- [Some records]
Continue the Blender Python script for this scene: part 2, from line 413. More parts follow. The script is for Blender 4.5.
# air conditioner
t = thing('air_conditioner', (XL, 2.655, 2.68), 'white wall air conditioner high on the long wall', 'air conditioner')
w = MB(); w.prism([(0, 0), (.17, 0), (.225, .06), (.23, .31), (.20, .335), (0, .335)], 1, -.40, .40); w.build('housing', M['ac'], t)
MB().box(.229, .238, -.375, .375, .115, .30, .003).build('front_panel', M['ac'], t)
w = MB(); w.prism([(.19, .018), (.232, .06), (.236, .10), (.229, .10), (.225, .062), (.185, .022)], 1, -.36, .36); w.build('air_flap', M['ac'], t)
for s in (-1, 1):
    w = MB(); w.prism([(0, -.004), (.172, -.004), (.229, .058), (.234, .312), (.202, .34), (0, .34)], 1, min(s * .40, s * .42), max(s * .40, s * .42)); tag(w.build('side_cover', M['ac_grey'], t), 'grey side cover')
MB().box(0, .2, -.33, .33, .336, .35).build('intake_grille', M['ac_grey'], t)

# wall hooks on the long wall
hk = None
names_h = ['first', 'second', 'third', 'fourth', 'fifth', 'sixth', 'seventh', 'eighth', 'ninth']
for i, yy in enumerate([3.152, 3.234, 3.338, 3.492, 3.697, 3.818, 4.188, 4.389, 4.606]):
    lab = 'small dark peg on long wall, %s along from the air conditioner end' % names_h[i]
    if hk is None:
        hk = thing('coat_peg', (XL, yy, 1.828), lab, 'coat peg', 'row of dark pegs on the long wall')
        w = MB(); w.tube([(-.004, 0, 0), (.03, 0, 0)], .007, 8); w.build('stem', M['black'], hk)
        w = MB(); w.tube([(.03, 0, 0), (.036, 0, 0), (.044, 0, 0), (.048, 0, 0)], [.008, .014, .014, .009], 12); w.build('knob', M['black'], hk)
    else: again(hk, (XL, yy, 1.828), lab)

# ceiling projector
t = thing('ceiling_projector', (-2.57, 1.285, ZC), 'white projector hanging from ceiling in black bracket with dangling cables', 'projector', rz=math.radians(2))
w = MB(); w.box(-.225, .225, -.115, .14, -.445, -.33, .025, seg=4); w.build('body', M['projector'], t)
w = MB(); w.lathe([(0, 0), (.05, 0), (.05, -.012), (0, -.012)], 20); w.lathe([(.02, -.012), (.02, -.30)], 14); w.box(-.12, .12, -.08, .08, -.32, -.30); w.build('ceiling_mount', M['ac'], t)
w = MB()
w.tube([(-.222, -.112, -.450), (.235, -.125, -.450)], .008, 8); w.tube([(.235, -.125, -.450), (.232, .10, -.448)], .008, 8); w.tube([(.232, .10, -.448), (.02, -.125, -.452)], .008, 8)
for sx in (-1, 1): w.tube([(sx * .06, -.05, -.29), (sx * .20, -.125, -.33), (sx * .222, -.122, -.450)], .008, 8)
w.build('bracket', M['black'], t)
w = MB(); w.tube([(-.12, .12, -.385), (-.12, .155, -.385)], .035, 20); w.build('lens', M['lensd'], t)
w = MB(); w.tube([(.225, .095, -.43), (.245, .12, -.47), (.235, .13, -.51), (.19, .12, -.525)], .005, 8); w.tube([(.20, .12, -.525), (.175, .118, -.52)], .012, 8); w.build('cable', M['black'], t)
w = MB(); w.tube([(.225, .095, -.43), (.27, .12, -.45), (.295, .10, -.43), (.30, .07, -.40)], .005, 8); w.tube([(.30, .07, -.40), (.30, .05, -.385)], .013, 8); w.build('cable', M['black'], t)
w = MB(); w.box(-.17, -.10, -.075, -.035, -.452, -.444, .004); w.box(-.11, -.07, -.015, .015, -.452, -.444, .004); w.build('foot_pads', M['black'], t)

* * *

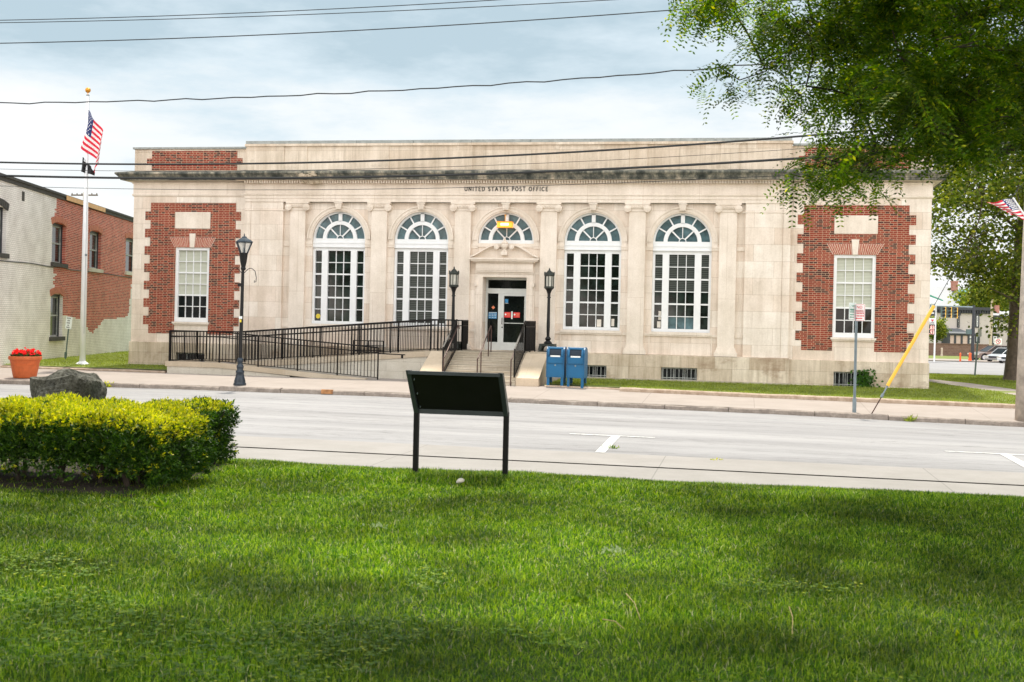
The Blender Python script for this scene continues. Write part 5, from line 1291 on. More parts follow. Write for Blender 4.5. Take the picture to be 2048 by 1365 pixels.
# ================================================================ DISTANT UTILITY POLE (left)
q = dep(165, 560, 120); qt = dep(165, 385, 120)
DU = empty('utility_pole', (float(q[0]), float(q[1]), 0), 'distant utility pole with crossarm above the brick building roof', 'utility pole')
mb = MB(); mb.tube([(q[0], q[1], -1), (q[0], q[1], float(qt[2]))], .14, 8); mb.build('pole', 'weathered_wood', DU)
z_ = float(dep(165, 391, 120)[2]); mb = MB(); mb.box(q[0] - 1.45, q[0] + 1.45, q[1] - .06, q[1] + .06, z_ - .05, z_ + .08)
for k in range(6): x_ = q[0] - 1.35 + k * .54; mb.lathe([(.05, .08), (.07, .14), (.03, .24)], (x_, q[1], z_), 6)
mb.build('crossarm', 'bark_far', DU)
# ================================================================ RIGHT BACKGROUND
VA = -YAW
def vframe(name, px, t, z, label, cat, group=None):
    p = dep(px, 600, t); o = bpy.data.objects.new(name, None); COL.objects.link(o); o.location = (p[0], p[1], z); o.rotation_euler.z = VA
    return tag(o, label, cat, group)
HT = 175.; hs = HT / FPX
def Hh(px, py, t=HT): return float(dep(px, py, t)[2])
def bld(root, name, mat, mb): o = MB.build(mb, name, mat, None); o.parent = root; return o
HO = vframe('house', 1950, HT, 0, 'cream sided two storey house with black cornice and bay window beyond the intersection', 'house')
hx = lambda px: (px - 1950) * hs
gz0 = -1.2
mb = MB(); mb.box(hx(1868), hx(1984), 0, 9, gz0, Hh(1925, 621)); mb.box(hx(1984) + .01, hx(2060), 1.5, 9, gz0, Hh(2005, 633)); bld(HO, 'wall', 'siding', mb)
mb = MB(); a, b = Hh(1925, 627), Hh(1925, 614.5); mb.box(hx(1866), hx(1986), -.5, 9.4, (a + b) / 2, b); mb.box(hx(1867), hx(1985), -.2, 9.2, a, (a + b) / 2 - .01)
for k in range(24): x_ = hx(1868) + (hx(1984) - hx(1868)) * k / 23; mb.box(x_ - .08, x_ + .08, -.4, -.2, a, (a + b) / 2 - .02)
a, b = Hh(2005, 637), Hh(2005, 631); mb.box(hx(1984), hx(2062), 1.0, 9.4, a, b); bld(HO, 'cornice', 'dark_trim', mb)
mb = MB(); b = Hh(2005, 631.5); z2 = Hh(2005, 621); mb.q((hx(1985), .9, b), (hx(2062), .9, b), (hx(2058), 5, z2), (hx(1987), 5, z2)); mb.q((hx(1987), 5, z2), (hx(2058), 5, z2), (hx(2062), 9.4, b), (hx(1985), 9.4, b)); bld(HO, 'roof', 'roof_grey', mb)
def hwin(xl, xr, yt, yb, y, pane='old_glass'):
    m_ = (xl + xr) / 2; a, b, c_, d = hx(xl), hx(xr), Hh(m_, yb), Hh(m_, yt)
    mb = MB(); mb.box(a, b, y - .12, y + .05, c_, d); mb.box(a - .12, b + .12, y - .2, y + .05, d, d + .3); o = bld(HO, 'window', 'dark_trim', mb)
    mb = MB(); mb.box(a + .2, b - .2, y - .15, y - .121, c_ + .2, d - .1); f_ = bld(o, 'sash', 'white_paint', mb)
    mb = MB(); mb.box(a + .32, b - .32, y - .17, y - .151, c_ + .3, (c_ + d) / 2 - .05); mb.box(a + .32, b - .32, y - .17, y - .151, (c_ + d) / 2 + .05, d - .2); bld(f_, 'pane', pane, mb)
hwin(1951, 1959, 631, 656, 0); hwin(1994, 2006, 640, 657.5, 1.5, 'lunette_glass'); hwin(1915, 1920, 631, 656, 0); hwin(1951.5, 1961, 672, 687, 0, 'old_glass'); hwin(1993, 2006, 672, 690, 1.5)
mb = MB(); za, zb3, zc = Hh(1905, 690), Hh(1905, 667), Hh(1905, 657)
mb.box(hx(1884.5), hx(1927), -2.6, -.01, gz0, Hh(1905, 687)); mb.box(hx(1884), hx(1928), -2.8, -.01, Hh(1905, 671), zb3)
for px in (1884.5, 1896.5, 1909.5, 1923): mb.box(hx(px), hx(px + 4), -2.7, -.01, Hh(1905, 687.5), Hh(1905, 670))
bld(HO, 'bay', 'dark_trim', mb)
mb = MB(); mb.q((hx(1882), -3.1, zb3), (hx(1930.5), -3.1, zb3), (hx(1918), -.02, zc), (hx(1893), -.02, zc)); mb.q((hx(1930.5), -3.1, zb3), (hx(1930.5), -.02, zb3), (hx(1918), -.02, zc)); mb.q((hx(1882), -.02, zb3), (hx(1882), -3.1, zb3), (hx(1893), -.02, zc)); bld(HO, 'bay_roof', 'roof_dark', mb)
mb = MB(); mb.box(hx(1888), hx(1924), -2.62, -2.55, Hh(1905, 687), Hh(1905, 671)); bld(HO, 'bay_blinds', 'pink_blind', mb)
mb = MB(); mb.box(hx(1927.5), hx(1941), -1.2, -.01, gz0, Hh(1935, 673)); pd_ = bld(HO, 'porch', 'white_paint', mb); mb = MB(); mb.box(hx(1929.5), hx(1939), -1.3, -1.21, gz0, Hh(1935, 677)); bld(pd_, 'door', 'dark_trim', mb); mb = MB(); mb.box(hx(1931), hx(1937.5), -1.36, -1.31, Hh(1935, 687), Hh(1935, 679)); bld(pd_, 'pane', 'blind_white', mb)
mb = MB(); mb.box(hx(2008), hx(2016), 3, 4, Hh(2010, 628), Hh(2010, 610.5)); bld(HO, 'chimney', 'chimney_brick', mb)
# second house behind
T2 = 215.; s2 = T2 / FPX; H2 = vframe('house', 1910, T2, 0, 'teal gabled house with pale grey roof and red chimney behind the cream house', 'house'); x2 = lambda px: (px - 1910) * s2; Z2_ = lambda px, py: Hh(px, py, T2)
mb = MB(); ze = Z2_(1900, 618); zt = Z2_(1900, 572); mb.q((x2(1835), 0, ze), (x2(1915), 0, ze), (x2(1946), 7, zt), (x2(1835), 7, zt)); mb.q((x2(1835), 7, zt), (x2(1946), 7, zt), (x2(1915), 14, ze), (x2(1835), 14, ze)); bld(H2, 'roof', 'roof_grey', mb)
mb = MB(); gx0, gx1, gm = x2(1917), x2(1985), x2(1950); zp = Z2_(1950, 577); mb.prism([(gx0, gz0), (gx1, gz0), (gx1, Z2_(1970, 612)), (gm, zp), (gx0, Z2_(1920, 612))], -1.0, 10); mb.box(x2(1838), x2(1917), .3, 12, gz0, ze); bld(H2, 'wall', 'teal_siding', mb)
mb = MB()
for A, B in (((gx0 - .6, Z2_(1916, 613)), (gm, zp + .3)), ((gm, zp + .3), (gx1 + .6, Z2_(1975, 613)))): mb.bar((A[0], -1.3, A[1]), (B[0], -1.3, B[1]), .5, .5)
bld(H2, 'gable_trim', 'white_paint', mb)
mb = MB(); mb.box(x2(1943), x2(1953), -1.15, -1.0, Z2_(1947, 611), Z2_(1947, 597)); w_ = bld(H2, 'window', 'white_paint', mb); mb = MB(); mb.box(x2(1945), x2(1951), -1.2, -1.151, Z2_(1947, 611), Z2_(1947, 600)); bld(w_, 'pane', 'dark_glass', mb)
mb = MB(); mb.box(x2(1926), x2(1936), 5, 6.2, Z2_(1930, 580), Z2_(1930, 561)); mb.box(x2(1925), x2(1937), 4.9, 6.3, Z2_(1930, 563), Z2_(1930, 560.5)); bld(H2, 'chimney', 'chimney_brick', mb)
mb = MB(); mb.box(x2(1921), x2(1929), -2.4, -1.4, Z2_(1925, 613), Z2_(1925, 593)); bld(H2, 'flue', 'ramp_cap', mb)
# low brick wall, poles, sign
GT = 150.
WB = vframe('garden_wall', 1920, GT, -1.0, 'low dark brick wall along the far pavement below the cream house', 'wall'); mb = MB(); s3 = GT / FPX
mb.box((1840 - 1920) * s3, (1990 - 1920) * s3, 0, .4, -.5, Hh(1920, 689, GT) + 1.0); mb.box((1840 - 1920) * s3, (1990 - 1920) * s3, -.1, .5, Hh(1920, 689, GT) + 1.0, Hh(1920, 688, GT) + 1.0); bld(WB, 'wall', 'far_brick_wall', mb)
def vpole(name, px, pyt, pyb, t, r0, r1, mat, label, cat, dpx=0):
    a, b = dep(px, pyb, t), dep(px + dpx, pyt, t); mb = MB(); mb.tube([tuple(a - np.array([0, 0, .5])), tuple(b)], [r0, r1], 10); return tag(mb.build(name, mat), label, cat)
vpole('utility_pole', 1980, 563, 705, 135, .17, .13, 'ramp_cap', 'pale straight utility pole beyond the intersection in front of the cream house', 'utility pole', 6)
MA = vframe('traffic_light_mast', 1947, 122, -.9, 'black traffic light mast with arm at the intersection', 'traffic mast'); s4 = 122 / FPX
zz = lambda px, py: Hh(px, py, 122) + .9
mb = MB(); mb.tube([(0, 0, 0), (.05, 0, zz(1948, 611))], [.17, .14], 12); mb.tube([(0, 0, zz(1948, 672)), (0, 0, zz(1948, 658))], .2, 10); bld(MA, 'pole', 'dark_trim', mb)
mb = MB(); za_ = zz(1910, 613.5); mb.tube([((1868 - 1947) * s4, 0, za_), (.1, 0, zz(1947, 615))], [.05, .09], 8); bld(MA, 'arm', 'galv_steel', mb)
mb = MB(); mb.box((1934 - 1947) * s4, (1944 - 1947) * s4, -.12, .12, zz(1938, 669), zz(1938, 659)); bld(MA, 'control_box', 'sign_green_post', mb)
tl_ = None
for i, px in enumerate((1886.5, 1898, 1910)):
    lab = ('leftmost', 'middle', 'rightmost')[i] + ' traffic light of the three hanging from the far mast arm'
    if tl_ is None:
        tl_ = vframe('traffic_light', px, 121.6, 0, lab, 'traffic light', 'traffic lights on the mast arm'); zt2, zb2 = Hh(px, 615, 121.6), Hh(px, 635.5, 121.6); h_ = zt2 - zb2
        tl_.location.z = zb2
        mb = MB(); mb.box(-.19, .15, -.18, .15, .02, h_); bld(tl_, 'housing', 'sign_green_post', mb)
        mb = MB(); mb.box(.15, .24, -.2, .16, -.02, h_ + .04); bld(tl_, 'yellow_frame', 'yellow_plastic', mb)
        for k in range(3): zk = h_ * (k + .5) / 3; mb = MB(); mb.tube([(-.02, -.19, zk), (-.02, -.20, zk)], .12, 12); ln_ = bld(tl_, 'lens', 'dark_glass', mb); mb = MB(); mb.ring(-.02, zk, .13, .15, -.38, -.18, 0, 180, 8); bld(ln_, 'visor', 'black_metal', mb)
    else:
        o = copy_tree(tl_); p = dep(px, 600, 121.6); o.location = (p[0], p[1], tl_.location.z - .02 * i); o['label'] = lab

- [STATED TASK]
Wherever "script" shows up in a line, copy that line.

- [RESULT BELOW]
Continue the Blender Python script for this scene: part 2, from line 413. More parts follow. The script is for Blender 4.5.
The Blender Python script for this scene continues. Write part 5, from line 1291 on. More parts follow. Write for Blender 4.5. Take the picture to be 2048 by 1365 pixels.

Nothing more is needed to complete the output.